Всплакнули, перекусили, дело житейское. Прямиком, на голодный желудок, в Святые горы — бр-р-р! было бы неумно.
«Осипова послала, по моей просьбе, мужиков рыть могилу (ага! вот они, положительные стороны крепостного права: она пошлёт, они как миленькие пойдут; на ночь глядя и в темноте абсолютной, про холод не говорю. — С. Л.); вскоре и мы туда поехали с жандармом; зашли к архимандриту; он дал мне описание монастыря; рыли могилу; между тем я осмотрел, хотя и ночью, церковь, ограду, здания».
Интересный же памятник старины.
«Условились приехать на другой день и возвратились в Тригорское. ПОВСТРЕЧАЛИ ТЕЛО НА ДОРОГЕ, КОТОРОЕ СКАКАЛО В МОНАСТЫРЬ. Напились чаю; я уложил жандарма спать и сам остался мыслить вслух о Пушкине с милыми хозяйками» и т. д., душевно провели время.
Это я, я лично выделил две фразы — одну полужирным шрифтом, другую прописными литерами. Обе, по-моему, страшней самого Гоголя, — но то, что за ними... Не умею сказать. Как будто Пушкина напоследок заставили промчаться через его же стихотворение. Превращённое обратно в снег и чёрный воздух. Написал — невидимкою луна? Не увидишь больше. Спрашивал — что так жалобно поют? Теперь знаешь.
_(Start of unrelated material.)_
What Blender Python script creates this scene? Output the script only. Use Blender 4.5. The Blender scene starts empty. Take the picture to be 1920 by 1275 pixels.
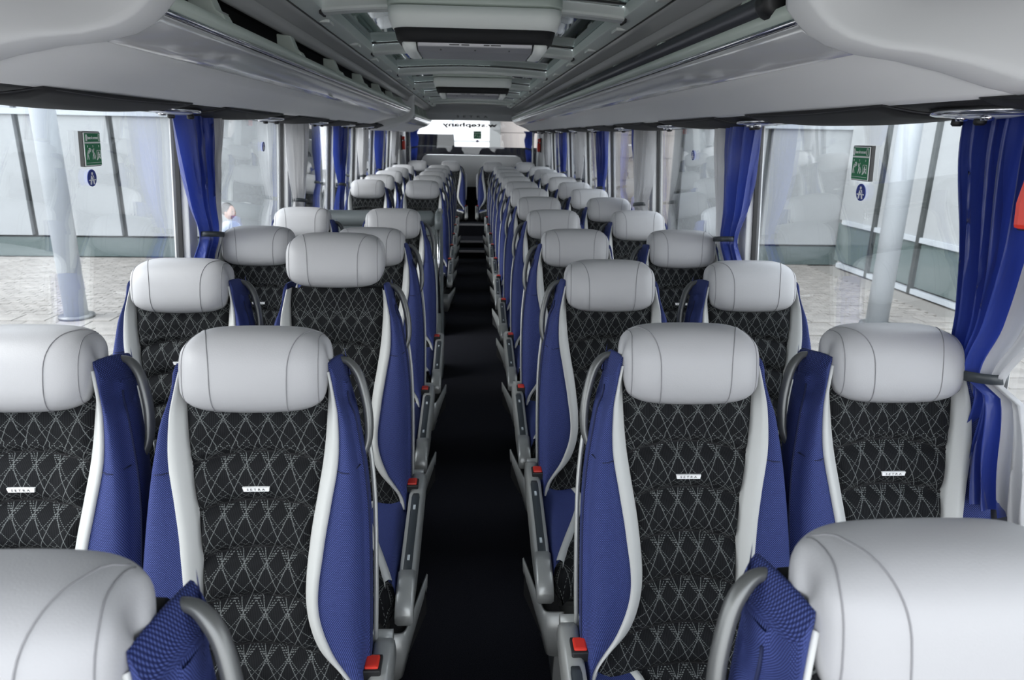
import bpy, bmesh, math, random
from mathutils import Vector, Matrix
random.seed(7)
C = bpy.context.scene.collection
PI = math.pi

# ------------------------------------------------------------------ camera
TH, YAW, ROLL = .2886, .0629, .0185
fw = Vector((math.sin(YAW)*math.cos(TH), math.cos(YAW)*math.cos(TH), -math.sin(TH)))
up = Vector((math.sin(YAW)*math.sin(TH), math.cos(YAW)*math.sin(TH), math.cos(TH)))
rt = Vector((math.cos(YAW), -math.sin(YAW), 0))
rc = rt*math.cos(ROLL) + up*math.sin(ROLL)
uc = -rt*math.sin(ROLL) + up*math.cos(ROLL)
cd = bpy.data.cameras.new('camera')
cam = bpy.data.objects.new('camera', cd); C.objects.link(cam)
M = Matrix((rc, uc, -fw)).transposed().to_4x4(); M.translation = Vector((-.0153, 0, 1.578))
cam.matrix_world = M
cd.sensor_width = 36; cd.lens = 36*1286.98/1920
cd.clip_start = .02; cd.clip_end = 300
cd.dof.use_dof = True; cd.dof.focus_distance = 1.75; cd.dof.aperture_fstop = 7.0
bpy.context.scene.camera = cam

# ------------------------------------------------------------------ world, sun, exposure
w = bpy.data.worlds.new('overcast_sky'); bpy.context.scene.world = w; w.use_nodes = True
nt = w.node_tree; nt.nodes.clear()
out = nt.nodes.new('ShaderNodeOutputWorld'); bg = nt.nodes.new('ShaderNodeBackground')
tc = nt.nodes.new('ShaderNodeTexCoord'); sp = nt.nodes.new('ShaderNodeSeparateXYZ')
cr = nt.nodes.new('ShaderNodeValToRGB')
cr.color_ramp.elements[0].position = .0; cr.color_ramp.elements[0].color = (.95, .97, 1.0, 1)
cr.color_ramp.elements[1].position = 1.; cr.color_ramp.elements[1].color = (.80, .88, 1.0, 1)
nt.links.new(tc.outputs['Generated'], sp.inputs[0]); nt.links.new(sp.outputs['Z'], cr.inputs[0])
nt.links.new(cr.outputs[0], bg.inputs[0]); nt.links.new(bg.outputs[0], out.inputs[0])
bg.inputs[1].default_value = 2.6
sd = bpy.data.lights.new('soft_sun', 'SUN'); sd.energy = 2.2; sd.angle = math.radians(40); sd.color = (1, .98, .95)
sun = bpy.data.objects.new('soft_sun', sd); C.objects.link(sun)
sun.rotation_euler = Vector((1, .45, -.75)).to_track_quat('-Z', 'Y').to_euler()
sun.location = (-20, -8, 15)
vs = bpy.context.scene.view_settings
vs.view_transform = 'Standard'; vs.look = 'None'; vs.gamma = 1; vs.use_curve_mapping = False
vs.exposure = 0.75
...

Скачи, тело, скачи.
§ 7. Идиот как сверхновая. Рецепт приготовления свободы. Нечто о мухах
— Паки возвратимся на ту же повесть.
Или лучше так:
— Возвратимся паки на первую беседу, отнюду же изыдохом.
Да, формула не моя, пришлось украсть. Да, у А. Петрова — того самого: кремирован заживо за стилистические разногласия с РПЦ, усугублённые силой слога. Как видим, даже ему и то случалось отклониться от воображаемой прямой, соединяющей первое предложение пространного текста — с последним. (Которого автору ведь не видно. Только типографскую точку в конце: как же она хороша!) И впопыхах обогнуть два-три достаточно толстых обстоятельства.
Заметив это, он останавливался, произносил волшебное:
— Паки на первое возвратимся, —
и бесстрашно прыгал обратно. Спиной вперед.
Текст при этом никуда не возвращался, а только взлетал ещё выше, как воздушный змей.
Пушкин тоже знал секрет этой техники. А, скажем, Майн-Рид — не знал; и навязывал читателю алгоритм: шаг вперед — два шага назад, совершенно мучительный. («Морской волчонок» — исключение и поэтому лучшая вещь.) Такие просчёты резко сокращают период посмертной славы (текст сохраняет признаки жизни только пока он быстр), — что ж, обойдусь. Поскольку должен исправить непреднамеренную ошибку — зашить оставленный в предыдущем параграфе хроно- и чисто логический разрыв.
Так вот: идиота ничуть не покоробило, что гений назвал его гением. Творческие натуры вообще ни на кого не обижаются за это слово. (См. хотя бы «Моцарт и Сальери».) Уваров же, по определению, был особенно доверчивое существо. В 31 году он Пушкина любил — и, естественно, рассчитывал на взаимность. Своё чувство впервые изъяснил он в конце июля — способом игривым, топорно-причудливым: через конфидента. Поручив эту роль директору Департамента духовных дел иностранных вероисповеданий, д. с. с. Вигелю.